Emmett was the 102nd inmate executed in Virginia since the U.S. Supreme Court reinstated capital punishment in 1976. Only Texas has executed more prisoners.

His attorneys claimed that Virginia's use of lethal injection amounted to cruel and unusual punishment because of the possibility that paralyzing and heart-stopping drugs could be administered before inmates are rendered unconscious by another drug.

Earlier this month, a divided panel of the 4th Circuit found that Virginia's protocol was similar enough to Kentucky's that it would not cause inmates excruciating pain.

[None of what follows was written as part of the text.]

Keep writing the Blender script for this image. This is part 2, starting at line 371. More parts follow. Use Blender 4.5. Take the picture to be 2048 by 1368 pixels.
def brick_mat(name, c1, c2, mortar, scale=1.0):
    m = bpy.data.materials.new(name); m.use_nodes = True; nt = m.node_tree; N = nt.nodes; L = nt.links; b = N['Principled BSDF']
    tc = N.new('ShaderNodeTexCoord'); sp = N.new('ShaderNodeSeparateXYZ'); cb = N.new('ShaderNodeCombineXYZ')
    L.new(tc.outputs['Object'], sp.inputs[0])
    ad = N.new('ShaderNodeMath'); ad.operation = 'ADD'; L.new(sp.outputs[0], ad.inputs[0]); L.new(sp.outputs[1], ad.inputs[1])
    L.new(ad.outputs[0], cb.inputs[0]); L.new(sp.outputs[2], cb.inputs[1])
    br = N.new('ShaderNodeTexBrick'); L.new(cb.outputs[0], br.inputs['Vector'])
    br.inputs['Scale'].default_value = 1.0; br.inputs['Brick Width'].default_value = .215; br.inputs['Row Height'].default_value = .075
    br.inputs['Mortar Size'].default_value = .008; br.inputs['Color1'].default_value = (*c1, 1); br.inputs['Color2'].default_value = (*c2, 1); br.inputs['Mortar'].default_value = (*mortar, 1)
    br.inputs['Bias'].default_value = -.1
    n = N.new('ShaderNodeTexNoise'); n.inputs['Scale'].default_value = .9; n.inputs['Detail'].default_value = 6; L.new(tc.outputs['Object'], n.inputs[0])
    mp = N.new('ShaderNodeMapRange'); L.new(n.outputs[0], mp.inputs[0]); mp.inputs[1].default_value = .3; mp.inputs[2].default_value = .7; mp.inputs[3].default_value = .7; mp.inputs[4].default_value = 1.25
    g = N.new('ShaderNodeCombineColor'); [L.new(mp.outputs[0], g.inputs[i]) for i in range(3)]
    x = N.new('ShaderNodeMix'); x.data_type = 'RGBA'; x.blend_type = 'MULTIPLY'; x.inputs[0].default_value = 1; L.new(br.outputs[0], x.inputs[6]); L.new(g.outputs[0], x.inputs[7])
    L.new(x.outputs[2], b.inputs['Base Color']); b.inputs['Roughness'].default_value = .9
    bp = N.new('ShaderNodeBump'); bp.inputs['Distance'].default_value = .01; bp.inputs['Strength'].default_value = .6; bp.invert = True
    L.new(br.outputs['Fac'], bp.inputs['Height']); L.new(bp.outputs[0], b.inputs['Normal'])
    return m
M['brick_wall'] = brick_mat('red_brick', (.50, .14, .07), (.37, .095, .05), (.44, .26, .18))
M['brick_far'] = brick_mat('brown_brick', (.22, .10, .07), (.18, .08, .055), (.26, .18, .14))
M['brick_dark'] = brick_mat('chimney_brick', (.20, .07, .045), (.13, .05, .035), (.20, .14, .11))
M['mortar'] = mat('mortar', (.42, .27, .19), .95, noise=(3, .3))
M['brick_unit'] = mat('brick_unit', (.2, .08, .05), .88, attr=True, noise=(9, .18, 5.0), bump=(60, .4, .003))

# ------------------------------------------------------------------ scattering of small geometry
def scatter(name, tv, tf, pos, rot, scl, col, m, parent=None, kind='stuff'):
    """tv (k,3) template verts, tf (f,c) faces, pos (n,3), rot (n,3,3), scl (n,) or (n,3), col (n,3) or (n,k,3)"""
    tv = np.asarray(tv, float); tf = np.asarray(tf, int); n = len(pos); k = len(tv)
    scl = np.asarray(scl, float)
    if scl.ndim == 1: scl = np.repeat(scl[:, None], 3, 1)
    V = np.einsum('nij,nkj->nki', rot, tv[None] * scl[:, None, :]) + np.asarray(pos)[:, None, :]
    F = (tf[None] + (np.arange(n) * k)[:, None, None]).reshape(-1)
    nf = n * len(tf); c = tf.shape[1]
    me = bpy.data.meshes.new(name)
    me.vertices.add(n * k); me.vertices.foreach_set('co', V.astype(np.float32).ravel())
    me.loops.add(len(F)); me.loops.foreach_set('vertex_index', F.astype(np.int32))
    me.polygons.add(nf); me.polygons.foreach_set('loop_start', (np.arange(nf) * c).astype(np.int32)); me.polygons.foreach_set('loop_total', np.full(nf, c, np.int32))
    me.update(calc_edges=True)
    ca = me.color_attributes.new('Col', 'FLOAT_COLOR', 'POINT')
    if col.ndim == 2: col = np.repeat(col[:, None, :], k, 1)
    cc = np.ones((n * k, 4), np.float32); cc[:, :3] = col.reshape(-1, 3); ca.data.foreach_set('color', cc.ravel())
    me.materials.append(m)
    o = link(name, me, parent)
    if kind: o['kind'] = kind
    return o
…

Emmett's attorneys had asked the full court to review the case, but judges voted 6-4 against the full hearing.

Unlike Kentucky, Virginia does not allow for a second dose of sodium thiopental, which results in a deep, coma-like unconsciousness, even when a second round of the other drugs is required. Virginia also administers the three drugs more quickly than Kentucky corrections officials.

In 10 of the 70 lethal injections performed in Virginia before this year, a second dose of the last two drugs was given because the inmate did not die within a few minutes after the heart-stopping drug was administered, according to court papers.

Judge Roger Gregory, writing in favor of the full court hearing Emmett's appeal, said that the Supreme Court found the sodium thiopental "essential to the humanity of Kentucky's procedure," and that Virginia did not offer safeguards comparable to those used in Kentucky to ensure that inmates didn't experience excruciating pain.